Para Maisano, apesar dos partidos associados a um “populismo de esquerda” reivindicarem seguidamente a herança de Gramsci, é difícil conciliar tais afirmações com a recusa a uma política de classe. Afinal, foi o sardo quem escreveu, nos Cadernos do Cárcere: “a reforma intelectual e moral tem que estar ligada a um programa de reforma econômica – de fato, o programa de reforma econômica é precisamente a forma concreta pela qual toda reforma intelectual e moral se apresenta.”
Como aspecto positivo, Maisano identifica movimentos no rumo de uma política de classe mais explícita tanto no Podemos espanhol como, principalmente, no “New Deal Verde”, proposto pela deputada estadunidense Alexandria Ocasio-Cortez, que articula a luta contra o aquecimento global a um programa econômico centrado nos interesses materiais dos trabalhadores.

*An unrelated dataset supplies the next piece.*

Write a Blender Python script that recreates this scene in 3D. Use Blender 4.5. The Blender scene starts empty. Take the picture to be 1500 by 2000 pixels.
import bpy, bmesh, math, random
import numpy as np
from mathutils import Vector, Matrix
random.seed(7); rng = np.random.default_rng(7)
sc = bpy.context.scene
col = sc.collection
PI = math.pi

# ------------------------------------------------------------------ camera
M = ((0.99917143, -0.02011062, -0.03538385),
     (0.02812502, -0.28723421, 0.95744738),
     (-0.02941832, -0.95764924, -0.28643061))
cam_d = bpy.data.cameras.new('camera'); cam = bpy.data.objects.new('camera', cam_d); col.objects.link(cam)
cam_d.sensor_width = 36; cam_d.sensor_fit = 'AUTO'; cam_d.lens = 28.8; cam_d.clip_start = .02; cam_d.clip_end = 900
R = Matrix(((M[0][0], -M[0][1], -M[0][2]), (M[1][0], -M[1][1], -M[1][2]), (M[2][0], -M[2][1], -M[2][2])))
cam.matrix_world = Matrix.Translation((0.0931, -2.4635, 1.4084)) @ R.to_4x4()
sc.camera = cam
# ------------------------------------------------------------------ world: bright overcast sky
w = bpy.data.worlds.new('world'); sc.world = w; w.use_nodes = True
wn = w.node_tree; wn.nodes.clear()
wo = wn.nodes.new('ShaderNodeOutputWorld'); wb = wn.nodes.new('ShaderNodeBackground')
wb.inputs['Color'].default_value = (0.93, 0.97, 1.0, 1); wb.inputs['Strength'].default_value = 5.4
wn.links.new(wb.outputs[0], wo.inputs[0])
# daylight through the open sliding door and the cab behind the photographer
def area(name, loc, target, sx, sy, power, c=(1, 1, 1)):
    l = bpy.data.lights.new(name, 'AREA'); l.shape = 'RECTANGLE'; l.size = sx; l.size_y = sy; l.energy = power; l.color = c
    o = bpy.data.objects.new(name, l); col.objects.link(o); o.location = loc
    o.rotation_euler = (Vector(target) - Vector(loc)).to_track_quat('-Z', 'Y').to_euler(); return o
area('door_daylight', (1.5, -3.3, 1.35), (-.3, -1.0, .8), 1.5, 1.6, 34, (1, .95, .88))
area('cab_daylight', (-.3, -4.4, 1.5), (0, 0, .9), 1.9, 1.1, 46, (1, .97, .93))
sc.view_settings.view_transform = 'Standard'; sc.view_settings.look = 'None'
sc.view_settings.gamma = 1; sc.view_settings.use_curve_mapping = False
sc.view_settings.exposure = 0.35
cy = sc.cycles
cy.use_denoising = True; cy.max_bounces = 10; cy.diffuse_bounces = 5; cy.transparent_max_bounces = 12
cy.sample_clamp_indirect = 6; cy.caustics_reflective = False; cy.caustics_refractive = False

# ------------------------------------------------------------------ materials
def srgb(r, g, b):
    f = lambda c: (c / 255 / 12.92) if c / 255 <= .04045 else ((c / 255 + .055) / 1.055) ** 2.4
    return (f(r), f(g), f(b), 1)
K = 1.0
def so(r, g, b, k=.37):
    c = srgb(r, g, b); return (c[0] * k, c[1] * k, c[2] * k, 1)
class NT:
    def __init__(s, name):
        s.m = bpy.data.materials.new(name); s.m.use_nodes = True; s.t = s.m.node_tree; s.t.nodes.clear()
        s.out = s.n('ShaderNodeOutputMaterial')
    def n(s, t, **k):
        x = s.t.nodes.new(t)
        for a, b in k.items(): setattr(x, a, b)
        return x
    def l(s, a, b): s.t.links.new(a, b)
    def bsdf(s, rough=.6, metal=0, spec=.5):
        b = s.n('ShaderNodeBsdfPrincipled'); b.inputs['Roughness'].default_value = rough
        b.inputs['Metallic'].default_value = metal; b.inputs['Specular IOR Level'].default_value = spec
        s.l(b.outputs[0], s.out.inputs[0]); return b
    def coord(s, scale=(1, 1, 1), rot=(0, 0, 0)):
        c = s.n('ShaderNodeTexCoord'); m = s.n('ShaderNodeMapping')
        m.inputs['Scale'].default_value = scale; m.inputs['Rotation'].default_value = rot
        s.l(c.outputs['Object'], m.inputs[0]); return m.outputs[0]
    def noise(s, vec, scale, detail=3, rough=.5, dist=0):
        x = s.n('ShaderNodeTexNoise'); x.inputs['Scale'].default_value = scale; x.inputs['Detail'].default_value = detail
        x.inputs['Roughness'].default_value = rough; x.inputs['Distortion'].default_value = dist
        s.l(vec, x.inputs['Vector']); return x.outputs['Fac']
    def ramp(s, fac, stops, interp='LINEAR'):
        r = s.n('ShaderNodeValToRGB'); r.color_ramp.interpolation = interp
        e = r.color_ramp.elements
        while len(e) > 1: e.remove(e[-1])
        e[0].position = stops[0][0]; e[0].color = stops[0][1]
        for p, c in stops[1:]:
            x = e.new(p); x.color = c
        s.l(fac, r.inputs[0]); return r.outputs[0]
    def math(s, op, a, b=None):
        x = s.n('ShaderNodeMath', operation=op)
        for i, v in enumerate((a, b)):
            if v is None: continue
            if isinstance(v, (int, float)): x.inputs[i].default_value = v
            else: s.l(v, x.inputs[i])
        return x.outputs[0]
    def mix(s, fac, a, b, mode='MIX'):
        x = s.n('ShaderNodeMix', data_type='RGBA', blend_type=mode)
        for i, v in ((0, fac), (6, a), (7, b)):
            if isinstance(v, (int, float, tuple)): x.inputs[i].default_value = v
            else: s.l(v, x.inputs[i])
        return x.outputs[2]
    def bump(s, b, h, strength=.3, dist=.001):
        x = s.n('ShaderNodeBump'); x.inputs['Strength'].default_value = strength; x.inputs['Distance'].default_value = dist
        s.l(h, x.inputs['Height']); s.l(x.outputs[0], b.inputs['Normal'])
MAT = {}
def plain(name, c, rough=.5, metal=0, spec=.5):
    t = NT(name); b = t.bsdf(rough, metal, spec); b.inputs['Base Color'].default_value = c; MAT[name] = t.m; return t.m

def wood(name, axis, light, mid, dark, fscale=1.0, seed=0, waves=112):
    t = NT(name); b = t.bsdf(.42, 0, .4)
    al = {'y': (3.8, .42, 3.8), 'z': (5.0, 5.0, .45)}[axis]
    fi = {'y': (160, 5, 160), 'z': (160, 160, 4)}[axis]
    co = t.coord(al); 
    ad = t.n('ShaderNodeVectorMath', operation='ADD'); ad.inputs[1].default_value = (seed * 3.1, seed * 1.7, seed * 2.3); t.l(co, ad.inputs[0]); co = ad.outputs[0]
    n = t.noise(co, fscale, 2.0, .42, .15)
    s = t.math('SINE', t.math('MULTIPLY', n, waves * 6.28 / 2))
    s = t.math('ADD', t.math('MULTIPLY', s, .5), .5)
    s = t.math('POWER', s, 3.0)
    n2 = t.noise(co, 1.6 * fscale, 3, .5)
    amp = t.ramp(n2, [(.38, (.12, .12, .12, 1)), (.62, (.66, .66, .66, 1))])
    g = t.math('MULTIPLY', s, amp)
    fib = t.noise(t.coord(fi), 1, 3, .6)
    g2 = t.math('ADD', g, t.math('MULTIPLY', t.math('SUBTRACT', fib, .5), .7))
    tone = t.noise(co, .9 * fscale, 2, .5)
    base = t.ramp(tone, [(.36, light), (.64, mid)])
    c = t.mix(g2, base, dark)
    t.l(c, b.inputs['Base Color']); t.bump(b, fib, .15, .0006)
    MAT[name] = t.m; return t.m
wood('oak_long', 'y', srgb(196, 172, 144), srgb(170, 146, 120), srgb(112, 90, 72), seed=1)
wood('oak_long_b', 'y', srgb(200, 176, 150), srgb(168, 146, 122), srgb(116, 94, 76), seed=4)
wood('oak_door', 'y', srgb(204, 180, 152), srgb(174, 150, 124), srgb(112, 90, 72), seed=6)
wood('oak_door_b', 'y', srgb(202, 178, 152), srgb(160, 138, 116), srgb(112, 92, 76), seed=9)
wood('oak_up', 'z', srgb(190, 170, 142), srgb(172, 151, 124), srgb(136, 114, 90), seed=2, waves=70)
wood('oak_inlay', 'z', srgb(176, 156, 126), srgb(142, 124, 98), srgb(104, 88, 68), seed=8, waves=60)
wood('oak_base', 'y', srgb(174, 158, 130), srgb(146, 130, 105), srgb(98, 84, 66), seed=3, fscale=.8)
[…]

Que Maisano também feche esta resenha da resenha do livro que não li.
“Os velhos partidos de massas da Esquerda se enfraqueceram não somente por terem estruturas organizacionais antiquadas, mas porque implementaram políticas que atacaram e desorganizaram sua base tradicional. Atualizar a forma partido, para que se adeque ao momento presente, é um aspecto indispensável de reconstrução de uma alternativa política ao capitalismo. Porém, se os novos partidos digitais da Esquerda não se comprometerem com um projeto de reorganização da classe trabalhadora que vá ao encontro dos interesses dela, eles poderão se apagar tão rapidamente quanto surgiram.”